Un pacte qui fait le jeu des passeurs
L'Europe est en train de vendre son âme, déplore Frankfurter Rundschau :
«Aujourd'hui déjà, dans les camps situés à la périphérie de l'Europe, en Grèce ou en Italie notamment, les conditions de vie sont intolérables, sans que l'UE n'ait entrepris quoi que ce soit pour y remédier. ... Qu'est-ce qui autorise donc à penser qu'à l'avenir, l'UE sera plus réceptive aux souffrances, quand on sait que le nombre des personnes emprisonnées dans les camps en dehors de l'UE, familles et enfants compris, est appelé à augmenter ? ... Cela montre combien la politique migratoire de l'UE a viré à droite. Trop d'Etats européens désireux de dissuader les migrants cautionnent les conditions de vie insoutenables dans les camps. Mais ce pacte a un effet secondaire : il renforce par là même ces réseaux de passeurs qu'il affirme vouloir combattre.»
Mauvais pour l'Italie
A l'exception de Fratelli d'Italia et Forza Italia, les eurodéputés italiens ont voté contre la réforme. Compréhensible, juge La Repubblica :
«Elle ne changera pas grand-chose pour l'Italie, et si changement il y a, c'est pour le pire. Le fardeau de l'accueil et de la gestion des demandes d'asile reste à la charge du pays de première entrée, qui voit même s'allonger à 20 mois la durée de sa responsabilité, et qui devra assurer l'enregistrement des migrants dans le système Eurodac - identification, empreintes et données biométriques de toutes les personnes entrant dans l'UE, enfants inclus - et la surveillance des 'mouvements secondaires'. Il y a peu d'espoir de compter sur un nombre significatif de relocalisations, ou sur une aide concrète pour assurer les obligations de retour.»

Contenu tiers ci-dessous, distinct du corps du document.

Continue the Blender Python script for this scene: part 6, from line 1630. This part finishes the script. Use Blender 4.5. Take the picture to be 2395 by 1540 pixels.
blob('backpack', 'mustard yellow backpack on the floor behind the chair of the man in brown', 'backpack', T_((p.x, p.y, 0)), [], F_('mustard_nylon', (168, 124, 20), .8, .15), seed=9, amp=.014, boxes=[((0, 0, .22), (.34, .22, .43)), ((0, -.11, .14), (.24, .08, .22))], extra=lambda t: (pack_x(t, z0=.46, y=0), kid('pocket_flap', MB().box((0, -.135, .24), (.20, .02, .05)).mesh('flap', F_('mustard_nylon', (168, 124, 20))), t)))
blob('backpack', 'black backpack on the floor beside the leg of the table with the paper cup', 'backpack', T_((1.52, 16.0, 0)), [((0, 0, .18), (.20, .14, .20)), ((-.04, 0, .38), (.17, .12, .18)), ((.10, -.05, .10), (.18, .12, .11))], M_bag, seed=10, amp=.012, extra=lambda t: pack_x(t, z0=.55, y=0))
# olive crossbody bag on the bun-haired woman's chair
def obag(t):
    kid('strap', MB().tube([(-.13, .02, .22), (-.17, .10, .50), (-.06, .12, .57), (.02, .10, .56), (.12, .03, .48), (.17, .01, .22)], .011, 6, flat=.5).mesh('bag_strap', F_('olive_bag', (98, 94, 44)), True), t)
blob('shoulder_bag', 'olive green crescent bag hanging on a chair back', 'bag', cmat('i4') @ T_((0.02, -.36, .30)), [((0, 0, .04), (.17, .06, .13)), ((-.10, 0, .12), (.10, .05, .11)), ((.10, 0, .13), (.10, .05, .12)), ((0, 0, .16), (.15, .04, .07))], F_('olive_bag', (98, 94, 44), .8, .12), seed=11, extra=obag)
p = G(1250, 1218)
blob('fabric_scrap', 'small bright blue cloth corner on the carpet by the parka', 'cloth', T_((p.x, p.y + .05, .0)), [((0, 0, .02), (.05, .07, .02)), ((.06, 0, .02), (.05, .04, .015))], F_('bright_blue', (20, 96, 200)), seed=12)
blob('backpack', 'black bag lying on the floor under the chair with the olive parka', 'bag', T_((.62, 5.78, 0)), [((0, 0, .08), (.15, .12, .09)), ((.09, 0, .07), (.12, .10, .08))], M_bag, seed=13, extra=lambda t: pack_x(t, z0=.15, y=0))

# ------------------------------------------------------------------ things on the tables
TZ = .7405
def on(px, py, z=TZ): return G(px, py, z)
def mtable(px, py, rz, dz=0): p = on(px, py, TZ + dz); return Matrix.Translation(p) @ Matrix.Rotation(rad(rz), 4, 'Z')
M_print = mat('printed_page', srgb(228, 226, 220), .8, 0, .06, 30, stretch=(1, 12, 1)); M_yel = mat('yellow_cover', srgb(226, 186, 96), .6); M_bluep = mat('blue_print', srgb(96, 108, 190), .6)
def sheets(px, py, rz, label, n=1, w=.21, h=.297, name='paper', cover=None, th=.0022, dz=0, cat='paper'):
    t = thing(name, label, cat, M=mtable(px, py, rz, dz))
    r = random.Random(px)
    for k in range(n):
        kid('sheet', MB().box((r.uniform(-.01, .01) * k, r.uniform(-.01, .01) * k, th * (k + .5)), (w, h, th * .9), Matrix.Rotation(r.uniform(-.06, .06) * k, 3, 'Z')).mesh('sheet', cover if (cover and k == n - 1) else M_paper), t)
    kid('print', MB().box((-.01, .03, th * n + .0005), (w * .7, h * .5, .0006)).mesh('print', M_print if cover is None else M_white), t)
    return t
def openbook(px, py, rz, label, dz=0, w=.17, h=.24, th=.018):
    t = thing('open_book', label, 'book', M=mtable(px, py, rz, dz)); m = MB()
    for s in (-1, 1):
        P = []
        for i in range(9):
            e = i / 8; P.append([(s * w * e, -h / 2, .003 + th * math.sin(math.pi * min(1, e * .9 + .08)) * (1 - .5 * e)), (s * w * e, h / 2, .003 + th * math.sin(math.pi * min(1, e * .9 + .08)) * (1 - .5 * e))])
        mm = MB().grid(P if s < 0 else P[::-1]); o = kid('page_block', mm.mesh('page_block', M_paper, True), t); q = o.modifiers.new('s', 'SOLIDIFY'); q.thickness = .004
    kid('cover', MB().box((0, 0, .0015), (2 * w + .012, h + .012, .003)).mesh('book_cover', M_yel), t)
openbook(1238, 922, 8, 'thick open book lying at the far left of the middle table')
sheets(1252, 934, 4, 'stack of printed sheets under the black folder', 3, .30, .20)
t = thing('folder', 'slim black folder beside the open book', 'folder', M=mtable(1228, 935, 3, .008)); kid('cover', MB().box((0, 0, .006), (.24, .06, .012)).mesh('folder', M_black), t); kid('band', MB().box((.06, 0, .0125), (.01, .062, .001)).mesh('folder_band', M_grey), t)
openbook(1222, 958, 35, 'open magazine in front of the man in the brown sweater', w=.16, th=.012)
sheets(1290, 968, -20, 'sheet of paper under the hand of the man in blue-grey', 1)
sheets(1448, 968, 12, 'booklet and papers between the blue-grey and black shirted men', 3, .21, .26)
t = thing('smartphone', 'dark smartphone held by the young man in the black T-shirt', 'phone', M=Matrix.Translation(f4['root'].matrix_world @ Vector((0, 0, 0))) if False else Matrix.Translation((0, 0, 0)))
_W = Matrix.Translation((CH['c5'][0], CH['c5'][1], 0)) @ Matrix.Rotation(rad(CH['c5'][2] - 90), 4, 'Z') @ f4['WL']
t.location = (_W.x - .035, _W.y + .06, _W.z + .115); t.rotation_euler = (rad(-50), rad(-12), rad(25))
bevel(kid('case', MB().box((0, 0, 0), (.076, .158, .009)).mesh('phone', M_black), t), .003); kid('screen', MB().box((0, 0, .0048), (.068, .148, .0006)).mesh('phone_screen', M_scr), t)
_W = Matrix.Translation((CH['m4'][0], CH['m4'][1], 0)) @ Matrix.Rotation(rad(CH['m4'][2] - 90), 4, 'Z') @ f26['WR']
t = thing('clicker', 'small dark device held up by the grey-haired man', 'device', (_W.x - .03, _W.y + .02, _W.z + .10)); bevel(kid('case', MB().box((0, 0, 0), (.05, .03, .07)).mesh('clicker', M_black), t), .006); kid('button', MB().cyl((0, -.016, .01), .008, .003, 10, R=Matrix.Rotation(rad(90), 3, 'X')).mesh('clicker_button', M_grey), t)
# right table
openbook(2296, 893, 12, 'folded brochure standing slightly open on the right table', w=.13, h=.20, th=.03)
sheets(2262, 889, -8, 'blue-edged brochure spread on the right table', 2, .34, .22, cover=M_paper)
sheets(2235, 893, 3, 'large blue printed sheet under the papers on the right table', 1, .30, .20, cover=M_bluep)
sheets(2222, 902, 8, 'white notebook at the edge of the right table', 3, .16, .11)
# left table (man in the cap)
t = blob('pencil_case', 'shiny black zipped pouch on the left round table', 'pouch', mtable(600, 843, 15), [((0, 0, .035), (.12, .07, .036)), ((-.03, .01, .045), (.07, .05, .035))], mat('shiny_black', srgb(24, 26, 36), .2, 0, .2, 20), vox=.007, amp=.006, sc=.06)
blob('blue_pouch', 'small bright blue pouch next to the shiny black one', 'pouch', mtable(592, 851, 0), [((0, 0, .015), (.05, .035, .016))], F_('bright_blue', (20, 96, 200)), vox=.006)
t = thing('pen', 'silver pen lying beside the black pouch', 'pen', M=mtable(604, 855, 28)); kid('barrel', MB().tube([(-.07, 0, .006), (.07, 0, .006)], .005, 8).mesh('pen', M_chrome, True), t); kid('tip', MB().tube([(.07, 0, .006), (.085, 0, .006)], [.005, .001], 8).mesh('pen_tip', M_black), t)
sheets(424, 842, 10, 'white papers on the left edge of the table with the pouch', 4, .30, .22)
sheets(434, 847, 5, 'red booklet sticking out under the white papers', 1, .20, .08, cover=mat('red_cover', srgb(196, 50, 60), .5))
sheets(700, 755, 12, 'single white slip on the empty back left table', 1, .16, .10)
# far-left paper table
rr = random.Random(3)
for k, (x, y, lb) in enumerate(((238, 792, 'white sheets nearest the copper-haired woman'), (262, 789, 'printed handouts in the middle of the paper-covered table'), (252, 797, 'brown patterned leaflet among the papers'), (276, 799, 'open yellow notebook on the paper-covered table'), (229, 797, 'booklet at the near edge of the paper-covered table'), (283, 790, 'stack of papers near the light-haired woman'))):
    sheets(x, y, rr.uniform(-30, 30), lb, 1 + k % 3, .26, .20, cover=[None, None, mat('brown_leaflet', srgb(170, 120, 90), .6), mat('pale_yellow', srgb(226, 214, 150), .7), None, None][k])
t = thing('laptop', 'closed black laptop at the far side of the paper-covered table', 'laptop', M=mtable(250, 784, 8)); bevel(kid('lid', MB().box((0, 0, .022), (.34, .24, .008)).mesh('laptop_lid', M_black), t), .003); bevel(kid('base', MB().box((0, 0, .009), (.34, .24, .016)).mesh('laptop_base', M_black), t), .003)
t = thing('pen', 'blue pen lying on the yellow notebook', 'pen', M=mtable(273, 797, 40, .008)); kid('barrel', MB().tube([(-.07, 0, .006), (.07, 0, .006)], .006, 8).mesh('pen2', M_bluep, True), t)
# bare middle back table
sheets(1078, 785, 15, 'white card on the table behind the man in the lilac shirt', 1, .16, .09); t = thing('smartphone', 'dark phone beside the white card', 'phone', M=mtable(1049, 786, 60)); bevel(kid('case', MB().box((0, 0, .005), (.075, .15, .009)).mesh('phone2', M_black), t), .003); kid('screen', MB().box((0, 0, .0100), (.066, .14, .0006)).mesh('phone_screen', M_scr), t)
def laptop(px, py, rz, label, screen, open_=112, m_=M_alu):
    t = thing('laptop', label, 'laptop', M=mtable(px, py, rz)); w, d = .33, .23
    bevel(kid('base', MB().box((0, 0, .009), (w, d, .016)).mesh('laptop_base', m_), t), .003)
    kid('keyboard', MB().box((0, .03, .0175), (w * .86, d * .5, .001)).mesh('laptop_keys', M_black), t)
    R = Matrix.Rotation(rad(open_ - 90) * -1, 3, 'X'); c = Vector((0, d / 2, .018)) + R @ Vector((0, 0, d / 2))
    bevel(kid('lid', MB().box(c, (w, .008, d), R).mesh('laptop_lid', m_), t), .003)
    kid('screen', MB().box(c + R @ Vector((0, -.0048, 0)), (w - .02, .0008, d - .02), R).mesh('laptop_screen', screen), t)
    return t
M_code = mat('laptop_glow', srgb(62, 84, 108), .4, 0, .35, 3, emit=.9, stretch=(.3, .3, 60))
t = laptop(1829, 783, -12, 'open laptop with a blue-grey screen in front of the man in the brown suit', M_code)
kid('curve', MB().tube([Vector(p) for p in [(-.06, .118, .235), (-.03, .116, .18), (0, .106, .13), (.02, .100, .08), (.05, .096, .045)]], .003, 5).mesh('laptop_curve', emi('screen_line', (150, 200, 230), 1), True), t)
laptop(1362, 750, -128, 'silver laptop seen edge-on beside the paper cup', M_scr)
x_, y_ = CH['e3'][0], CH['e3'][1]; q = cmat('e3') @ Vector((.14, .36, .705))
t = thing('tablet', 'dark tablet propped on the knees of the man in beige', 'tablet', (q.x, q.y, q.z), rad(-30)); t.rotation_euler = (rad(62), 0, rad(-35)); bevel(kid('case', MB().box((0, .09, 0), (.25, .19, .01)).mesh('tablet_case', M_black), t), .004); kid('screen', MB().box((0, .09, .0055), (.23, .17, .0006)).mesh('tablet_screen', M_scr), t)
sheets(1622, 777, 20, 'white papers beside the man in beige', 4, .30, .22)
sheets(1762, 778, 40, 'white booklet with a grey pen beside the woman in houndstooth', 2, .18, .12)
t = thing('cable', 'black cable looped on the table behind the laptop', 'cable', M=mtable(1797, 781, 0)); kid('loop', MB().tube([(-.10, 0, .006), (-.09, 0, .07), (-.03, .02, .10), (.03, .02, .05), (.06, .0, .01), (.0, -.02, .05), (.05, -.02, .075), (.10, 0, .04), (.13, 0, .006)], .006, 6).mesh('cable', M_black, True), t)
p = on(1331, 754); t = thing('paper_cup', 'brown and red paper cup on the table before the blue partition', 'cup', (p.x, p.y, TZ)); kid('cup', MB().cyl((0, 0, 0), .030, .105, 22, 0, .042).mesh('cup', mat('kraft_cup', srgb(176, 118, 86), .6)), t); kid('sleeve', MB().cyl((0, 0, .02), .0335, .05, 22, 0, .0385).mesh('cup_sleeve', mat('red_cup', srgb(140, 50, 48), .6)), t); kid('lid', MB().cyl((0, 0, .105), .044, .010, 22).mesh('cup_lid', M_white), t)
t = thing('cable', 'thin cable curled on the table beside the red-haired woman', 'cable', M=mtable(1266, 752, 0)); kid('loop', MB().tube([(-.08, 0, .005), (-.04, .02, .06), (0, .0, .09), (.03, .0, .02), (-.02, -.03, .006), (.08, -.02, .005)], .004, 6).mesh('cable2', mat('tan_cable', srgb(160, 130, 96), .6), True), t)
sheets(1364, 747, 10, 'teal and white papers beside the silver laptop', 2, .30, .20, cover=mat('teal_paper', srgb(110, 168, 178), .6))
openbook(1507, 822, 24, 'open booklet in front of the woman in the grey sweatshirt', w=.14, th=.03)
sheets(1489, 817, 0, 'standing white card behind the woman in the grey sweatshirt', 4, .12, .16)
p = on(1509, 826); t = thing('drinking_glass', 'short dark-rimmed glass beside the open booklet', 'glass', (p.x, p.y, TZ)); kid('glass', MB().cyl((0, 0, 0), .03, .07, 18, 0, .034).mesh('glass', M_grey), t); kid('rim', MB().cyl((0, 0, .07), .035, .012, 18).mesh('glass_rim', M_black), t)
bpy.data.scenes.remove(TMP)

La Pologne maintient sa position
En dépit du nouveau gouvernement à Varsovie, les eurodéputés polonais ont rejeté le pacte. Rien d'étonnant, selon Polityka :
«Le pacte migratoire, souvent jugé trop 'favorable à l'immigration' par l'extrême droite, a été adopté au Parlement européen. ... Si le 'non' de la Pologne, qui a été expressément réitéré par le gouvernement Tusk, a surpris à Bruxelles, il est pourtant en phase avec les déclarations anti-relocalisation que Tusk tenait déjà lorsqu'il était président du Conseil européen.»